THE PROBLEM:
Reproduce the material below line by line, beginning with its first line and ending with the line that contains "SC.camera = cam"; leave out pictures.

SUPPLIED INFORMATION:
——————————
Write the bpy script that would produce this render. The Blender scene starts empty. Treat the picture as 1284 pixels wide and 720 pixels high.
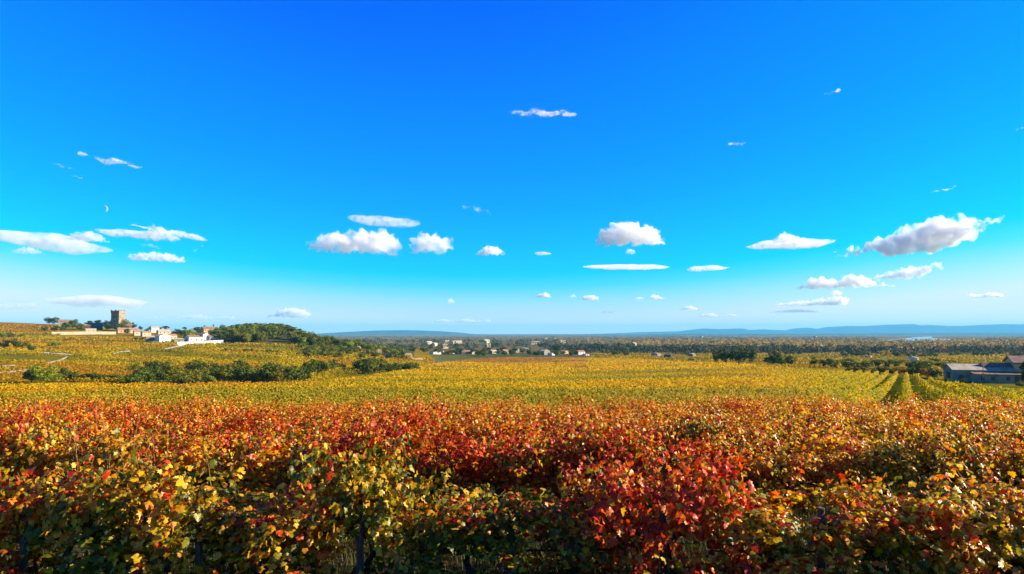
import bpy, bmesh, math, random
import numpy as np
from mathutils import Vector, Matrix, noise

random.seed(7)
RNG = np.random.default_rng(11)
SC = bpy.context.scene
COL = SC.collection
R = math.radians

# ------------------------------------------------------------------ camera
F, CX, CY = 837.0, 642.0, 360.0
TILT = math.atan(58 / F)
cd = bpy.data.cameras.new('camera')
cd.sensor_width = 36
cd.lens = 36 * F / 1284
cd.clip_start, cd.clip_end = 0.05, 60000
cam = bpy.data.objects.new('camera', cd)
cam.rotation_euler = (math.pi / 2 + TILT, 0, 0)
COL.objects.link(cam)
SC.camera = cam

# ------------------------------------------------------------------ sky, sun, exposure
SUN_AZ, SUN_EL = 89.0, 22.0           # azimuth to the right of the view direction
world = bpy.data.worlds.new('World')
SC.world = world
world.use_nodes = True
nt = world.node_tree
bg = nt.nodes['Background']
sky = nt.nodes.new('ShaderNodeTexSky')
sky.sky_type = 'NISHITA'
sky.sun_disc = False
sky.sun_elevation = R(SUN_EL)
sky.sun_rotation = R(SUN_AZ)
sky.dust_density = 0.0
sep = nt.nodes.new('ShaderNodeSeparateColor')
comb = nt.nodes.new('ShaderNodeCombineColor')
sc_in = nt.nodes.new('ShaderNodeVectorMath')
sc_in.operation = 'SCALE'
sc_in.inputs['Scale'].default_value = 0.1
nt.links.new(sky.outputs[0], sc_in.inputs[0])
nt.links.new(sc_in.outputs[0], sep.inputs[0])
GRADE = [  # how the photograph's strong colour grade bends each channel of the clear sky; low green and blue ends darkened to cut fill light
    [(0.0, 0.0), (0.42, 0.0), (0.48, 0.035), (0.58, 0.17), (0.72, 0.33), (1.0, 0.39)],
    [(0.0, 0.005), (0.14, 0.018), (0.175, 0.056), (0.235, 0.10), (0.36, 0.168), (0.52, 0.268), (0.63, 0.345), (0.76, 0.405), (1.0, 0.43)],
    [(0.0, 0.03), (0.19, 0.08), (0.255, 0.41), (0.31, 0.44), (1.0, 0.44)],
]
for ch, pts in enumerate(GRADE):
    rp = nt.nodes.new('ShaderNodeValToRGB')
    el = rp.color_ramp.elements
    while len(el) < len(pts):
        el.new(0.5)
    for e_, (p_, v_) in zip(el, pts):
        e_.position = p_
        e_.color = (v_, v_, v_, 1)
    nt.links.new(sep.outputs[ch], rp.inputs[0])
    nt.links.new(rp.outputs[0], comb.inputs[ch])
sc_out = nt.nodes.new('ShaderNodeVectorMath')
sc_out.operation = 'SCALE'
sc_out.inputs['Scale'].default_value = 8.9
nt.links.new(comb.outputs[0], sc_out.inputs[0])
nt.links.new(sc_out.outputs[0], bg.inputs[0])
bg.inputs[1].default_value = 0.1

sl = bpy.data.lights.new('sun', 'SUN')
sl.energy = 5.0
sl.angle = R(0.55)
sl.color = (1.0, 0.87, 0.66)
so = bpy.data.objects.new('sun', sl)
sun_dir = Vector((math.sin(R(SUN_AZ)) * math.cos(R(SUN_EL)), math.cos(R(SUN_AZ)) * math.cos(R(SUN_EL)), math.sin(R(SUN_EL))))
so.rotation_euler = sun_dir.to_track_quat('Z', 'Y').to_euler()
so.location = (50, 0, 80)
COL.objects.link(so)
SC.view_settings.view_transform = 'Standard'
SC.view_settings.look = 'None'
SC.view_settings.exposure = 1.42
SC.view_settings.gamma = 1.0
SC.view_settings.use_curve_mapping = False
cy = SC.cycles
cy.max_bounces = 12
cy.diffuse_bounces = 3
cy.glossy_bounces = 2
cy.transmission_bounces = 4
cy.volume_bounces = 10
cy.transparent_max_bounces = 8
cy.volume_max_steps = 256
cy.use_denoising = True
cy.sample_clamp_indirect = 4.0


# ------------------------------------------------------------------ helpers
def tag(o, label=None, cat=None, group=None, kind=None):
    if label: o['label'] = label
    if cat: o['category'] = cat
    if group: o['group'] = group
    if kind: o['kind'] = kind
    return o


def empty(name, loc, rz=0.0):
    o = bpy.data.objects.new(name, None)
    o.empty_display_size = 0.3
    o.location = loc
    o.rotation_euler = (0, 0, rz)
    COL.objects.link(o)
    return o


def link(name, me, parent=None, loc=(0, 0, 0)):
    o = bpy.data.objects.new(name, me)
    o.location = loc
    o.parent = parent
    COL.objects.link(o)
    return o


def np_mesh(name, verts, faces, mat=None, smooth=False, col=None, fattr=None):
    """verts (N,3); faces (M,k) all the same k; col (M,3) face colour; fattr {name: (M,) floats}"""
    verts = np.asarray(verts, np.float32)
    faces = np.asarray(faces, np.int32)
    m, k = faces.shape
    me = bpy.data.meshes.new(name)
    me.vertices.add(len(verts))
    me.vertices.foreach_set('co', verts.ravel())
    me.loops.add(m * k)
    me.loops.foreach_set('vertex_index', faces.ravel())
    me.polygons.add(m)
    me.polygons.foreach_set('loop_start', np.arange(0, m * k, k, dtype=np.int32))
    me.polygons.foreach_set('loop_total', np.full(m, k, np.int32))
    if smooth:
        me.polygons.foreach_set('use_smooth', np.ones(m, bool))
    if col is not None:
        a = me.attributes.new('Col', 'FLOAT_COLOR', 'FACE')
        c4 = np.ones((m, 4), np.float32)
        c4[:, :3] = col
        a.data.foreach_set('color', c4.ravel())
    for n_, v_ in (fattr or {}).items():
        a = me.attributes.new(n_, 'FLOAT', 'FACE')
        a.data.foreach_set('value', np.asarray(v_, np.float32))
    me.update()
    me.validate()
    if mat: me.materials.append(mat)
    return me


class MB:
    """collects boxes, tubes and free faces; build() links them as one mesh"""
    def __init__(self):
        self.v, self.f = [], []

    def add(self, vs, fs):
        n = len(self.v)
        self.v += [tuple(p) for p in vs]
        self.f += [tuple(i + n for i in f) for f in fs]
        return self

    def box(self, x0, x1, y0, y1, z0, z1):
        return self.add([(x0, y0, z0), (x1, y0, z0), (x1, y1, z0), (x0, y1, z0), (x0, y0, z1), (x1, y0, z1), (x1, y1, z1), (x0, y1, z1)],
                        [(0, 3, 2, 1), (4, 5, 6, 7), (0, 1, 5, 4), (1, 2, 6, 5), (2, 3, 7, 6), (3, 0, 4, 7)])

    def tube(self, pts, rads, n=7):
        vs, fs = [], []
        pts = [Vector(p) for p in pts]
        for i, p in enumerate(pts):
            d = (pts[min(i + 1, len(pts) - 1)] - pts[max(i - 1, 0)]).normalized()
            a = d.orthogonal().normalized() if abs(d.z) < 0.9 else Vector((1, 0, 0)).cross(d).normalized()
            b = d.cross(a)
            for k in range(n):
                t = 2 * math.pi * k / n
                vs.append(p + (a * math.cos(t) + b * math.sin(t)) * rads[i])
        for i in range(len(pts) - 1):
            for k in range(n):
                k2 = (k + 1) % n
                fs.append((i * n + k, i * n + k2, (i + 1) * n + k2, (i + 1) * n + k))
        fs.append(tuple(range(n))[::-1])
        fs.append(tuple((len(pts) - 1) * n + k for k in range(n)))
        return self.add(vs, fs)

    def gable(self, w, d, z0, h, over=0.4, along='x', thick=0.22):
        """a pitched roof slab over a w x d box; ridge along x or y"""
        if along == 'x':
            a, b = w / 2 + over, d / 2 + over
            P = lambda u, v, z: (u, v, z)
        else:
            a, b = d / 2 + over, w / 2 + over
            P = lambda u, v, z: (v, u, z)
        drop = over * h / (b - over)
        vs = []
        for u in (-a, a):
            vs += [P(u, -b, z0 - drop), P(u, 0, z0 + h), P(u, b, z0 - drop), P(u, -b, z0 - drop + thick), P(u, 0, z0 + h + thick), P(u, b, z0 - drop + thick)]
        fs = [(0, 1, 4, 3), (1, 2, 5, 4), (6, 9, 10, 7), (7, 10, 11, 8), (3, 4, 10, 9), (4, 5, 11, 10), (0, 6, 7, 1), (1, 7, 8, 2), (0, 3, 9, 6), (2, 8, 11, 5)]
        return self.add(vs, fs)

    def mesh(self, name, mat, smooth=False):
        me = bpy.data.meshes.new(name)
        me.from_pydata(self.v, [], self.f)
        bm = bmesh.new()
        bm.from_mesh(me)
        bmesh.ops.recalc_face_normals(bm, faces=bm.faces)
        bm.to_mesh(me)
        bm.free()
        if smooth:
            for p in me.polygons: p.use_smooth = True
        me.materials.append(mat)
        return me

    def build(self, name, mat, parent=None, smooth=False, loc=(0, 0, 0)):
        return link(name, self.mesh(name, mat, smooth), parent, loc)


def ray(px, py):
    u, v = (px - CX) / F, (CY - py) / F
    return Vector((u, math.cos(TILT) - v * math.sin(TILT), math.sin(TILT) + v * math.cos(TILT)))


def at(px, py, Y):
    d = ray(px, py)
    return d * (Y / d.y)


# ------------------------------------------------------------------ materials
def new_mat(name):
    m = bpy.data.materials.new(name)
    m.use_nodes = True
    n = m.node_tree
    return m, n, n.nodes['Principled BSDF'], n.nodes['Material Output']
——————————
EXERCISE OUTPUT:
Write the bpy script that would produce this render. The Blender scene starts empty. Treat the picture as 1284 pixels wide and 720 pixels high.
import bpy, bmesh, math, random
import numpy as np
from mathutils import Vector, Matrix, noise

random.seed(7)
RNG = np.random.default_rng(11)
SC = bpy.context.scene
COL = SC.collection
R = math.radians

# ------------------------------------------------------------------ camera
F, CX, CY = 837.0, 642.0, 360.0
TILT = math.atan(58 / F)
cd = bpy.data.cameras.new('camera')
cd.sensor_width = 36
cd.lens = 36 * F / 1284
cd.clip_start, cd.clip_end = 0.05, 60000
cam = bpy.data.objects.new('camera', cd)
cam.rotation_euler = (math.pi / 2 + TILT, 0, 0)
COL.objects.link(cam)
SC.camera = cam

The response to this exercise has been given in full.